En déclinant toute cette richesse énergétique, en ressources humaines et en diversité culturelle, la RDC possède une place à défendre, une voix à faire entendre et un pouvoir à exercer.
Une politique d’absence ? Au-delà même de la chaise vide ? Pour quels objectifs ?
Si la politique de la chaise vide est le fait de ne pas participer à une réunion ou de bloquer une décision ;
Si se retirer, signifie la rupture en tant que ressource stratégique, nous devons alors réfléchir sur l’articulation du rôle que la RDC souhaite pour elle-même dans les questions diplomatiques.
Aussi, dans le processus de résolutions des situations de crises et de conciliation de paix dans la Région des Grands Lacs, le retrait serait l’option de renoncer, en pays absent, à se constituer des alliances, se faire entendre, ne plus avoir de liens avec ce qui se décide sur la scène internationale.
Le retrait ne serait-il pas aussi l’absence d’une présence politique de la RDC au concert des Nations dont la voix inaudible perdurerait dans un isolement diplomatique ?
Sinon, quelle serait la solution de rechange ?
Par conséquent, je propose d’essayer d’analyser quelle serait la signification d’un tel retrait ?
Quels en seraient les gains stratégiques ?
D’où l’importance de prendre en compte tous les gradients des rapports diplomatiques en termes de rupture afin d’en tirer des comparaisons nous enseignant sur l’impact d’une cessation soudaine de nos relations avec l’OIF.
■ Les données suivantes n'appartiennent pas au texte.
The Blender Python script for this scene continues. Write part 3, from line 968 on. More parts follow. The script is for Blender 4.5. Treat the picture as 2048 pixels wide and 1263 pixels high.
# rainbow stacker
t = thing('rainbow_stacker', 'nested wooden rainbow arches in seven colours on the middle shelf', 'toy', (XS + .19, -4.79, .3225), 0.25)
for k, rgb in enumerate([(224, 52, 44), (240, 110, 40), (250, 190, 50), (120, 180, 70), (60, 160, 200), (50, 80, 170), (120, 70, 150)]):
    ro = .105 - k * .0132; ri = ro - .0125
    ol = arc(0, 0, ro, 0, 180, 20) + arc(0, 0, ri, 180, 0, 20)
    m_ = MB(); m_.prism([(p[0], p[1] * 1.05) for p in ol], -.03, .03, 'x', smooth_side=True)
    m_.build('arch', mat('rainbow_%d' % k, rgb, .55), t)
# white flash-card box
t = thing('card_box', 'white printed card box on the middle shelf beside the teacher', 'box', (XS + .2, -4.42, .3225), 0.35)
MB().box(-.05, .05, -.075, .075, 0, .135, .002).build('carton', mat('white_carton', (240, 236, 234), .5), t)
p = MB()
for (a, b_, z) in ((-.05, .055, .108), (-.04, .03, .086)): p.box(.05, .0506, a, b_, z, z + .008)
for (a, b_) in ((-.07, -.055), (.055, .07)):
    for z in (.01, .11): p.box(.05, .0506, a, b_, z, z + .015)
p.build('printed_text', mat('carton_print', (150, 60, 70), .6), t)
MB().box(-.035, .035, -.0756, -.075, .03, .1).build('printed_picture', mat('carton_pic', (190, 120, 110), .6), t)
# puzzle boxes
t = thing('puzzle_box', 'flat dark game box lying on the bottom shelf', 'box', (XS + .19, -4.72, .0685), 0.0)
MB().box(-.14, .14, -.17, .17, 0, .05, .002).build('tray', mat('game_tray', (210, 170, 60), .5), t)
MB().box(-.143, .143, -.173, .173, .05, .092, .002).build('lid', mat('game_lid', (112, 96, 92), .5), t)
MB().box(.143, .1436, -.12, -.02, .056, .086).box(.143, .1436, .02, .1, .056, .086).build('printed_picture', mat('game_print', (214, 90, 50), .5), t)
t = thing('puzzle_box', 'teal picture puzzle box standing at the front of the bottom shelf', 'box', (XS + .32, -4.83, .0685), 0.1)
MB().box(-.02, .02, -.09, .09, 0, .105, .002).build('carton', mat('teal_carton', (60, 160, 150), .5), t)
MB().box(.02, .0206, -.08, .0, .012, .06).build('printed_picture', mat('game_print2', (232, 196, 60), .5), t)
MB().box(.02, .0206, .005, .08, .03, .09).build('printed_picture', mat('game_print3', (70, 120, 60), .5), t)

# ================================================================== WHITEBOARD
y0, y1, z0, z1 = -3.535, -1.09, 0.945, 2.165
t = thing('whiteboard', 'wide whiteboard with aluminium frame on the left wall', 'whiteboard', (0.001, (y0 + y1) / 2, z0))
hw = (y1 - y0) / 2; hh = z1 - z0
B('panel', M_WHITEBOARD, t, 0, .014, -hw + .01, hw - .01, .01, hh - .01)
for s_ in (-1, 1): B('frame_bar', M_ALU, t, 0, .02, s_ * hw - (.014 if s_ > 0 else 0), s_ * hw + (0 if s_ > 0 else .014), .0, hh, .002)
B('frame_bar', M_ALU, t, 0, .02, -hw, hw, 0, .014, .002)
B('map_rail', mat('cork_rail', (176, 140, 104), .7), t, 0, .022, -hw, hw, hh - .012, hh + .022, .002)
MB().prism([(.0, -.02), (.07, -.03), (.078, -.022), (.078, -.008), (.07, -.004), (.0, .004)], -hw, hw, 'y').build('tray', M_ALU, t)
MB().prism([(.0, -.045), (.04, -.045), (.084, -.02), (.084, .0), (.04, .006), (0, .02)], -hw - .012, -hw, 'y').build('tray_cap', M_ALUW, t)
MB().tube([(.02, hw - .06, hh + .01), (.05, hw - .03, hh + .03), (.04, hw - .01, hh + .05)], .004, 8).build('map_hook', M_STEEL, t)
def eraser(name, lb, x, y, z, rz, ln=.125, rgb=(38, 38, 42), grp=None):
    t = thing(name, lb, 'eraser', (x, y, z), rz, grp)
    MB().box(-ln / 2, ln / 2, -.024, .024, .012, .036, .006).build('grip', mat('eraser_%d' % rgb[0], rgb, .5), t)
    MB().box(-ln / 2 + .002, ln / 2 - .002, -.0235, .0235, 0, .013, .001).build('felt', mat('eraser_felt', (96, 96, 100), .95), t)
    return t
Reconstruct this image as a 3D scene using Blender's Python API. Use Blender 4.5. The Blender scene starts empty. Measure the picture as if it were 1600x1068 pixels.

Est-ce que le silence ferait plus de bruits ?
En 2012 déjà, Abdou Diouf, ancien Secrétaire Général de l’OIF, déclarait que :
« L’avenir de la Francophonie se trouve en Afrique, elle recèlerait 85% des 750 millions de francophones en 2050. Nous pouvons dire que nous le devrons pour une grande part à la Francophonie congolaise. »
Il appartient donc à la RDC de prendre conscience de sa position stratégique d’un point de vue géopolitique mais aussi de comprendre que les atouts majeurs qu’elle possède peuvent faire d’elle, un leader sur la scène francophone.